» EXERCISE OBJECTIVE
Can you quote the records below in full, word for word?

» INPUT MATERIAL
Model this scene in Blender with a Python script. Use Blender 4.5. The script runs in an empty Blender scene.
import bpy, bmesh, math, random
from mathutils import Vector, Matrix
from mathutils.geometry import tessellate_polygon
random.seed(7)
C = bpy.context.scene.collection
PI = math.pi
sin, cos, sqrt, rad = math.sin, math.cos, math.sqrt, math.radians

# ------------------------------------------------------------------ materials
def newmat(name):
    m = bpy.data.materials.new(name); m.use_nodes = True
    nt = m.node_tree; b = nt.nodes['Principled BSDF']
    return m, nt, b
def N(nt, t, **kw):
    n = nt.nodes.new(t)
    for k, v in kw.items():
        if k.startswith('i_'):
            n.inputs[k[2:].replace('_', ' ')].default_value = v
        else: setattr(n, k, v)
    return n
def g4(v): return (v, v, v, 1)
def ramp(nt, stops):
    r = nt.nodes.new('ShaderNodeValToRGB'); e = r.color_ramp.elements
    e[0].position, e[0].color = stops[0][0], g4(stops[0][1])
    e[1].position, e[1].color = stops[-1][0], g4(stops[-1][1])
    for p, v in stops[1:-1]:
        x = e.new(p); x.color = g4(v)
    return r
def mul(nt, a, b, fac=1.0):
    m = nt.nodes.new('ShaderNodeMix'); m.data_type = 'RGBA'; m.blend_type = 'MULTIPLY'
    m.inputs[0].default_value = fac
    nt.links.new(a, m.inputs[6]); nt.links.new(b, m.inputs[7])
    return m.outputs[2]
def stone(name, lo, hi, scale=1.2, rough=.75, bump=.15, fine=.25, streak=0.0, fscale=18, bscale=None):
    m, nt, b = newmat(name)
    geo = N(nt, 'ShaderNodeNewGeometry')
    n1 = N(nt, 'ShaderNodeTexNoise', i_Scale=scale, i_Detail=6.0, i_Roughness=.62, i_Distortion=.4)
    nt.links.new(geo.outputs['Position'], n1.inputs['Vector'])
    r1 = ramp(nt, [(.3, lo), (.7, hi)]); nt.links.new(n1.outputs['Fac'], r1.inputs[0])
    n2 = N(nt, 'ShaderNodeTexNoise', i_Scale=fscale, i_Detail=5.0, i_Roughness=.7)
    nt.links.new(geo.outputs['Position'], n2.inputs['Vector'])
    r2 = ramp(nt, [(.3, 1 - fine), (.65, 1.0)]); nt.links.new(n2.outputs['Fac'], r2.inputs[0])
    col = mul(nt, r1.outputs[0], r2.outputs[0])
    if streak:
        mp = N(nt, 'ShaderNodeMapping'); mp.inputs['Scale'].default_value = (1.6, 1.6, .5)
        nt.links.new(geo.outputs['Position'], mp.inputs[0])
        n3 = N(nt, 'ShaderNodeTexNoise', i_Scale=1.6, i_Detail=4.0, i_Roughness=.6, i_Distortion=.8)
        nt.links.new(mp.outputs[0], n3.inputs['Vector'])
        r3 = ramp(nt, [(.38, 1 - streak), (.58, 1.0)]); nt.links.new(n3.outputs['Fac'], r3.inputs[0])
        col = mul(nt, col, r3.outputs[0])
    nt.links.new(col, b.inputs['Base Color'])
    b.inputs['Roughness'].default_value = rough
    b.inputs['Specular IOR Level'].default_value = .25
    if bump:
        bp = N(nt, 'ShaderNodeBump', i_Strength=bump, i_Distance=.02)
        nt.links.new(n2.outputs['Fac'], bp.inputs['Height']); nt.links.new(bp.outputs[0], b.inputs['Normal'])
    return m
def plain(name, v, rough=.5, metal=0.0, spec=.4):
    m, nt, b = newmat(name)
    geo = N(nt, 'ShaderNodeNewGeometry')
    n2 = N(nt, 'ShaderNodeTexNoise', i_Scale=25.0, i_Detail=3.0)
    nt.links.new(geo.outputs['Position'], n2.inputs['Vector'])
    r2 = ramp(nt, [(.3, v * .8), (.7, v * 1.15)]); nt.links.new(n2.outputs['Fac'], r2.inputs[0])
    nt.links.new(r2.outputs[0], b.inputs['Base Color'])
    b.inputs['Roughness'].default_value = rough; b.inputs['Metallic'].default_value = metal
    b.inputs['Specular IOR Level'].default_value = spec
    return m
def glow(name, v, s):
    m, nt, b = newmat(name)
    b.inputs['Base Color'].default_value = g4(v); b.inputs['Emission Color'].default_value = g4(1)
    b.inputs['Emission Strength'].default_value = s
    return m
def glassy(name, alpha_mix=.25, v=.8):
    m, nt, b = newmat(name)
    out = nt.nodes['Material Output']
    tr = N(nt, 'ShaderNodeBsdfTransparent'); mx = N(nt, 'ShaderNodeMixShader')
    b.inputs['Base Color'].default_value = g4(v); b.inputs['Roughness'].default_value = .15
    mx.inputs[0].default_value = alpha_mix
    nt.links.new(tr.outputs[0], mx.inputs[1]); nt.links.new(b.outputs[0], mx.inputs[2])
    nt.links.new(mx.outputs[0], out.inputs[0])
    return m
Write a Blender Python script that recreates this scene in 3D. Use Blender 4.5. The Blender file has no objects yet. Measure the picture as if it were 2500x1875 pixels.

» OUTPUT FOR THIS EXERCISE
Model this scene in Blender with a Python script. Use Blender 4.5. The script runs in an empty Blender scene.
import bpy, bmesh, math, random
from mathutils import Vector, Matrix
from mathutils.geometry import tessellate_polygon
random.seed(7)
C = bpy.context.scene.collection
PI = math.pi
sin, cos, sqrt, rad = math.sin, math.cos, math.sqrt, math.radians

# ------------------------------------------------------------------ materials
def newmat(name):
    m = bpy.data.materials.new(name); m.use_nodes = True
    nt = m.node_tree; b = nt.nodes['Principled BSDF']
    return m, nt, b
def N(nt, t, **kw):
    n = nt.nodes.new(t)
    for k, v in kw.items():
        if k.startswith('i_'):
            n.inputs[k[2:].replace('_', ' ')].default_value = v
        else: setattr(n, k, v)
    return n
def g4(v): return (v, v, v, 1)
def ramp(nt, stops):
    r = nt.nodes.new('ShaderNodeValToRGB'); e = r.color_ramp.elements
    e[0].position, e[0].color = stops[0][0], g4(stops[0][1])
    e[1].position, e[1].color = stops[-1][0], g4(stops[-1][1])
    for p, v in stops[1:-1]:
        x = e.new(p); x.color = g4(v)
    return r
def mul(nt, a, b, fac=1.0):
    m = nt.nodes.new('ShaderNodeMix'); m.data_type = 'RGBA'; m.blend_type = 'MULTIPLY'
    m.inputs[0].default_value = fac
    nt.links.new(a, m.inputs[6]); nt.links.new(b, m.inputs[7])
    return m.outputs[2]
def stone(name, lo, hi, scale=1.2, rough=.75, bump=.15, fine=.25, streak=0.0, fscale=18, bscale=None):
    m, nt, b = newmat(name)
    geo = N(nt, 'ShaderNodeNewGeometry')
    n1 = N(nt, 'ShaderNodeTexNoise', i_Scale=scale, i_Detail=6.0, i_Roughness=.62, i_Distortion=.4)
    nt.links.new(geo.outputs['Position'], n1.inputs['Vector'])
    r1 = ramp(nt, [(.3, lo), (.7, hi)]); nt.links.new(n1.outputs['Fac'], r1.inputs[0])
    n2 = N(nt, 'ShaderNodeTexNoise', i_Scale=fscale, i_Detail=5.0, i_Roughness=.7)
    nt.links.new(geo.outputs['Position'], n2.inputs['Vector'])
    r2 = ramp(nt, [(.3, 1 - fine), (.65, 1.0)]); nt.links.new(n2.outputs['Fac'], r2.inputs[0])
    col = mul(nt, r1.outputs[0], r2.outputs[0])
    if streak:
        mp = N(nt, 'ShaderNodeMapping'); mp.inputs['Scale'].default_value = (1.6, 1.6, .5)
        nt.links.new(geo.outputs['Position'], mp.inputs[0])
        n3 = N(nt, 'ShaderNodeTexNoise', i_Scale=1.6, i_Detail=4.0, i_Roughness=.6, i_Distortion=.8)
        nt.links.new(mp.outputs[0], n3.inputs['Vector'])
        r3 = ramp(nt, [(.38, 1 - streak), (.58, 1.0)]); nt.links.new(n3.outputs['Fac'], r3.inputs[0])
        col = mul(nt, col, r3.outputs[0])
    nt.links.new(col, b.inputs['Base Color'])
    b.inputs['Roughness'].default_value = rough
    b.inputs['Specular IOR Level'].default_value = .25
    if bump:
        bp = N(nt, 'ShaderNodeBump', i_Strength=bump, i_Distance=.02)
        nt.links.new(n2.outputs['Fac'], bp.inputs['Height']); nt.links.new(bp.outputs[0], b.inputs['Normal'])
    return m
def plain(name, v, rough=.5, metal=0.0, spec=.4):
    m, nt, b = newmat(name)
    geo = N(nt, 'ShaderNodeNewGeometry')
    n2 = N(nt, 'ShaderNodeTexNoise', i_Scale=25.0, i_Detail=3.0)
    nt.links.new(geo.outputs['Position'], n2.inputs['Vector'])
    r2 = ramp(nt, [(.3, v * .8), (.7, v * 1.15)]); nt.links.new(n2.outputs['Fac'], r2.inputs[0])
    nt.links.new(r2.outputs[0], b.inputs['Base Color'])
    b.inputs['Roughness'].default_value = rough; b.inputs['Metallic'].default_value = metal
    b.inputs['Specular IOR Level'].default_value = spec
    return m
def glow(name, v, s):
    m, nt, b = newmat(name)
    b.inputs['Base Color'].default_value = g4(v); b.inputs['Emission Color'].default_value = g4(1)
    b.inputs['Emission Strength'].default_value = s
    return m
def glassy(name, alpha_mix=.25, v=.8):
    m, nt, b = newmat(name)
    out = nt.nodes['Material Output']
    tr = N(nt, 'ShaderNodeBsdfTransparent'); mx = N(nt, 'ShaderNodeMixShader')
    b.inputs['Base Color'].default_value = g4(v); b.inputs['Roughness'].default_value = .15
    mx.inputs[0].default_value = alpha_mix
    nt.links.new(tr.outputs[0], mx.inputs[1]); nt.links.new(b.outputs[0], mx.inputs[2])
    nt.links.new(mx.outputs[0], out.inputs[0])
    return m
Write a Blender Python script that recreates this scene in 3D. Use Blender 4.5. The Blender file has no objects yet. Measure the picture as if it were 2500x1875 pixels.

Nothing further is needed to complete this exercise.